As an English Major you might want to read a little more deeply to get at the point that he was driving at.


Pielorinho,
I'm sure that Peter Straub is aware of D&D and that the list of spells might be a "tip of the hat" to fantasy readers who read his book as well as one of the many D&D novels that are on book shelves across the world.

But as others have pointed out, Vance had a 9 level magic system before D&D ever did and by that stroke, it would be a hard case to make that anyone could defend that a list of generic spell names could be defended in a court of law.

So, his spell list could include things like, "Sleep" and "Fireball" and Lightning Bolt." Those words are in common parlayance and fair game.

Spells Like "Mordenkainen's Fantastic Widget" would not, because the Character belongs to WOTC, and by that extention Hasbro.
 

Pielorinho

Iron Fist of Pelor
Rav, I apologize if my OP wasn't clear. I do, however, appreciate people giving me the benefit of the doubt, rather than making snarky comments about how I need to get on with my life, what bad things will happen when I read real classics, etc. My OP was asking for context around this thing, not for a critique of my reading skills etc.
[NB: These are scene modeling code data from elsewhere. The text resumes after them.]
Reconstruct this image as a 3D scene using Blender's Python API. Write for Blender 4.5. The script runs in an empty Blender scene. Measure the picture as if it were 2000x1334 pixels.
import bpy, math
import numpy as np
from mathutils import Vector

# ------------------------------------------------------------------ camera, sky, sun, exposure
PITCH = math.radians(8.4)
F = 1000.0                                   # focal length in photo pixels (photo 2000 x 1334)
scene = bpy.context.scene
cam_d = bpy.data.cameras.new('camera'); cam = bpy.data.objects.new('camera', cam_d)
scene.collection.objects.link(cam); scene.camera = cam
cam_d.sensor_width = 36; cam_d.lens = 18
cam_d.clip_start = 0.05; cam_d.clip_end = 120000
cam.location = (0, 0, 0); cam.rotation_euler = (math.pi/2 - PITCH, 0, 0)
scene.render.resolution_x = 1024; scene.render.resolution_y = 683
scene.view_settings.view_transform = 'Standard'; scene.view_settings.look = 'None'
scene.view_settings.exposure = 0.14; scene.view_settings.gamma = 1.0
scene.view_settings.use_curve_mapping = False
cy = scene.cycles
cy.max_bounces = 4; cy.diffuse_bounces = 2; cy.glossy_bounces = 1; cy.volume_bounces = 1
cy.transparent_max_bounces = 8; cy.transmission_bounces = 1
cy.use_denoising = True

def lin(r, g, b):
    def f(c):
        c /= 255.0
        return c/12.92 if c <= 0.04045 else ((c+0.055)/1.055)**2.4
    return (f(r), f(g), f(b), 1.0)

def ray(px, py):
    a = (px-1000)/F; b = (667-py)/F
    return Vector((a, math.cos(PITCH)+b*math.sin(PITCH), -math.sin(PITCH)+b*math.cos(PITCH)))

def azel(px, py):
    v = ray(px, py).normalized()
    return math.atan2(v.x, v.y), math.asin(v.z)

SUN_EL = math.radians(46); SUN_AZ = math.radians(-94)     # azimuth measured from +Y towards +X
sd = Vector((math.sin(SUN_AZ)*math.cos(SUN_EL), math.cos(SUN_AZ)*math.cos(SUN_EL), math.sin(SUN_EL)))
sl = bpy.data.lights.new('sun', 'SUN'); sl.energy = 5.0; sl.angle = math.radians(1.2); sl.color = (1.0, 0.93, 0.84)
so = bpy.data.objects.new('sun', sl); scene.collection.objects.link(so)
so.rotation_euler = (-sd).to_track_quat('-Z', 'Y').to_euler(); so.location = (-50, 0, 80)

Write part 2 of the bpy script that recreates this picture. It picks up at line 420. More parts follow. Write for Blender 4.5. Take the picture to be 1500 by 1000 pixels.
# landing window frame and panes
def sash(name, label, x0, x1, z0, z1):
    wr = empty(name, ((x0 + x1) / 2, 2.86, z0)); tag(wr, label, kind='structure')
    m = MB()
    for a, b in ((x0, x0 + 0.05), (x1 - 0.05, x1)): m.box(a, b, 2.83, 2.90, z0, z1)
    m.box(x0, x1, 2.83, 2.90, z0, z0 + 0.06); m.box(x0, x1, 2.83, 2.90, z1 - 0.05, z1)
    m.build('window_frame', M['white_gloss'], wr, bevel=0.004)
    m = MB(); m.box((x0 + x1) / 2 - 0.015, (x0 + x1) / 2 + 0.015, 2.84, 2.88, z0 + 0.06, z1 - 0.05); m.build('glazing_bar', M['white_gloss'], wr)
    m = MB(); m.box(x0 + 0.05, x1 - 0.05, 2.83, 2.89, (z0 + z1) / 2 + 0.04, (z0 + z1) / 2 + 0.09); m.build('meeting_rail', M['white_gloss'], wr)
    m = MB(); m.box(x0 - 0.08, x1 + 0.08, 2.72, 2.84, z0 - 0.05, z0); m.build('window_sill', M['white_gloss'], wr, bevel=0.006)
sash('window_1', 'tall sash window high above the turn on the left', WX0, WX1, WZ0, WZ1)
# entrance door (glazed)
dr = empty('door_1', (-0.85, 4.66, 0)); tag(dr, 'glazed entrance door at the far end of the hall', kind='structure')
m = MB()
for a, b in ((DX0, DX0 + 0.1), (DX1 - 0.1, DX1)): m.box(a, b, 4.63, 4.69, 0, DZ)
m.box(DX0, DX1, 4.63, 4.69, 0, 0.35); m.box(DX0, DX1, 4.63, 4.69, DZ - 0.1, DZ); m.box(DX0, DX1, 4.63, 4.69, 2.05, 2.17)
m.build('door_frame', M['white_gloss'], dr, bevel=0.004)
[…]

I realize that this doesn't rise to the legal definition of plagiarism (is there such a thing?) I also realize that that's not stopped TSR in the past -- remember when they tried to remove all D&D-related Web sites in the mid-90s?

I'm looking for context, is all. It's possible, of course, that Straub was basing his levels of magic off of Vance, which somehow seems less absurd to me; does anyone know whether Vance invented the spell Invisible Stalker, for example?

Daniel
 


Templetroll

First Post
here are some spell names from Vance

Xarfaggio's Physical Malepsy ...
Arnhoult's Sequestrious Digitalia ...
The Spell of Forlorn Encystment ... (Imprisonment in D&D?)
Khulip's Nasal Enhancement ...
The Excellent Prismatic Spray ...
Phandaal's Critique of the Chill

This is a link to a site that allows you to make up such names for spells. There is supposedly a Dying Earth RPG to be made but I cannot find any other info about it.